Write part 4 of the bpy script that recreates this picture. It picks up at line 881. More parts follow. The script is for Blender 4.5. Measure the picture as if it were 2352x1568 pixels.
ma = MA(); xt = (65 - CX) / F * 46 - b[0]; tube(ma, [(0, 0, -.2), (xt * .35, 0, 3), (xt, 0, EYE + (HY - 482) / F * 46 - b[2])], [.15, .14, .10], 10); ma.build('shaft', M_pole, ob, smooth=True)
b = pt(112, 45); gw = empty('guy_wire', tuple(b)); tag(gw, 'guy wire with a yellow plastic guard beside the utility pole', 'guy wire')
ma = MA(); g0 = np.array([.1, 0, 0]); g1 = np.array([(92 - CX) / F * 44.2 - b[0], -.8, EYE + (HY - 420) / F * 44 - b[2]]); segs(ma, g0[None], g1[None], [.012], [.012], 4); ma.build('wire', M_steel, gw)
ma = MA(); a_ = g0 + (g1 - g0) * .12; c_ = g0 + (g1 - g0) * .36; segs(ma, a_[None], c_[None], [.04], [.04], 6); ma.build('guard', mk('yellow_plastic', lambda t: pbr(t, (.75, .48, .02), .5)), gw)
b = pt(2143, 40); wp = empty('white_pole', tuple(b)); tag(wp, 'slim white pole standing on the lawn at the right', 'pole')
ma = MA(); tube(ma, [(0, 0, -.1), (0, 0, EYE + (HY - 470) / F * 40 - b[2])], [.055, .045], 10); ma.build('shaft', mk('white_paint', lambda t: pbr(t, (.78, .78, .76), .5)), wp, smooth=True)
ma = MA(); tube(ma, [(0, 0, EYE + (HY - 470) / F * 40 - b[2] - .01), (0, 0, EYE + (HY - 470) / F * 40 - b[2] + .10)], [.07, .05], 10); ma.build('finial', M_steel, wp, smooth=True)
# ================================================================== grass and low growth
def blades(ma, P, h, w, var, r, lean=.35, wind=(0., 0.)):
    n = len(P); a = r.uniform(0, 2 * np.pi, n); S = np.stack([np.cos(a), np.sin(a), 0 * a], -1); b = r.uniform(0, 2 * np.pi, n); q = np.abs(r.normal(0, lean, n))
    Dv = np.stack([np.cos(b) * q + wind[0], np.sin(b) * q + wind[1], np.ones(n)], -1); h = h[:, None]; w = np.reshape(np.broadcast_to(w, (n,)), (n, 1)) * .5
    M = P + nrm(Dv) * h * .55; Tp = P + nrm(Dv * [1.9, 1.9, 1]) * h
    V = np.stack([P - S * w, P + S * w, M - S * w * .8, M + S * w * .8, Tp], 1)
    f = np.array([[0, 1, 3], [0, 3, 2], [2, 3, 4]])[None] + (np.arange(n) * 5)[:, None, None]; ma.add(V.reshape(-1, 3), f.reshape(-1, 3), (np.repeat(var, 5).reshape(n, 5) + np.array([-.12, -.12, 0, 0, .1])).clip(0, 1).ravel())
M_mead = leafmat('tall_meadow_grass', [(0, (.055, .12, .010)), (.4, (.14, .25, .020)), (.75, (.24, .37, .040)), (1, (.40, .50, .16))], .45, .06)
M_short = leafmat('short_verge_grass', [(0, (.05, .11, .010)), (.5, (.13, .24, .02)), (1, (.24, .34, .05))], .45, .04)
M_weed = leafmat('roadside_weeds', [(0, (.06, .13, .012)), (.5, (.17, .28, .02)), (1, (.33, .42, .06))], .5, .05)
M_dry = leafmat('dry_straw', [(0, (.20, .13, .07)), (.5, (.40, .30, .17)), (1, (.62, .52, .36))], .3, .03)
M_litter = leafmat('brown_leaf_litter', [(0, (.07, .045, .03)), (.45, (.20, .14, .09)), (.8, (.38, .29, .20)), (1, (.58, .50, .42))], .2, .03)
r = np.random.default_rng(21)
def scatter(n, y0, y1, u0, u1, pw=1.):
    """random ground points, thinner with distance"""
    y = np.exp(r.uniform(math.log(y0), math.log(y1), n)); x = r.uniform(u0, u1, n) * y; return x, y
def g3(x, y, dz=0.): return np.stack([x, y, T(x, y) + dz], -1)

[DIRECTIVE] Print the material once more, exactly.

[EXERCISE SOLUTION]
Write part 4 of the bpy script that recreates this picture. It picks up at line 881. More parts follow. The script is for Blender 4.5. Measure the picture as if it were 2352x1568 pixels.
ma = MA(); xt = (65 - CX) / F * 46 - b[0]; tube(ma, [(0, 0, -.2), (xt * .35, 0, 3), (xt, 0, EYE + (HY - 482) / F * 46 - b[2])], [.15, .14, .10], 10); ma.build('shaft', M_pole, ob, smooth=True)
b = pt(112, 45); gw = empty('guy_wire', tuple(b)); tag(gw, 'guy wire with a yellow plastic guard beside the utility pole', 'guy wire')
ma = MA(); g0 = np.array([.1, 0, 0]); g1 = np.array([(92 - CX) / F * 44.2 - b[0], -.8, EYE + (HY - 420) / F * 44 - b[2]]); segs(ma, g0[None], g1[None], [.012], [.012], 4); ma.build('wire', M_steel, gw)
ma = MA(); a_ = g0 + (g1 - g0) * .12; c_ = g0 + (g1 - g0) * .36; segs(ma, a_[None], c_[None], [.04], [.04], 6); ma.build('guard', mk('yellow_plastic', lambda t: pbr(t, (.75, .48, .02), .5)), gw)
b = pt(2143, 40); wp = empty('white_pole', tuple(b)); tag(wp, 'slim white pole standing on the lawn at the right', 'pole')
ma = MA(); tube(ma, [(0, 0, -.1), (0, 0, EYE + (HY - 470) / F * 40 - b[2])], [.055, .045], 10); ma.build('shaft', mk('white_paint', lambda t: pbr(t, (.78, .78, .76), .5)), wp, smooth=True)
ma = MA(); tube(ma, [(0, 0, EYE + (HY - 470) / F * 40 - b[2] - .01), (0, 0, EYE + (HY - 470) / F * 40 - b[2] + .10)], [.07, .05], 10); ma.build('finial', M_steel, wp, smooth=True)
# ================================================================== grass and low growth
def blades(ma, P, h, w, var, r, lean=.35, wind=(0., 0.)):
    n = len(P); a = r.uniform(0, 2 * np.pi, n); S = np.stack([np.cos(a), np.sin(a), 0 * a], -1); b = r.uniform(0, 2 * np.pi, n); q = np.abs(r.normal(0, lean, n))
    Dv = np.stack([np.cos(b) * q + wind[0], np.sin(b) * q + wind[1], np.ones(n)], -1); h = h[:, None]; w = np.reshape(np.broadcast_to(w, (n,)), (n, 1)) * .5
    M = P + nrm(Dv) * h * .55; Tp = P + nrm(Dv * [1.9, 1.9, 1]) * h
    V = np.stack([P - S * w, P + S * w, M - S * w * .8, M + S * w * .8, Tp], 1)
    f = np.array([[0, 1, 3], [0, 3, 2], [2, 3, 4]])[None] + (np.arange(n) * 5)[:, None, None]; ma.add(V.reshape(-1, 3), f.reshape(-1, 3), (np.repeat(var, 5).reshape(n, 5) + np.array([-.12, -.12, 0, 0, .1])).clip(0, 1).ravel())
M_mead = leafmat('tall_meadow_grass', [(0, (.055, .12, .010)), (.4, (.14, .25, .020)), (.75, (.24, .37, .040)), (1, (.40, .50, .16))], .45, .06)
M_short = leafmat('short_verge_grass', [(0, (.05, .11, .010)), (.5, (.13, .24, .02)), (1, (.24, .34, .05))], .45, .04)
M_weed = leafmat('roadside_weeds', [(0, (.06, .13, .012)), (.5, (.17, .28, .02)), (1, (.33, .42, .06))], .5, .05)
M_dry = leafmat('dry_straw', [(0, (.20, .13, .07)), (.5, (.40, .30, .17)), (1, (.62, .52, .36))], .3, .03)
M_litter = leafmat('brown_leaf_litter', [(0, (.07, .045, .03)), (.45, (.20, .14, .09)), (.8, (.38, .29, .20)), (1, (.58, .50, .42))], .2, .03)
r = np.random.default_rng(21)
def scatter(n, y0, y1, u0, u1, pw=1.):
    """random ground points, thinner with distance"""
    y = np.exp(r.uniform(math.log(y0), math.log(y1), n)); x = r.uniform(u0, u1, n) * y; return x, y
def g3(x, y, dz=0.): return np.stack([x, y, T(x, y) + dz], -1)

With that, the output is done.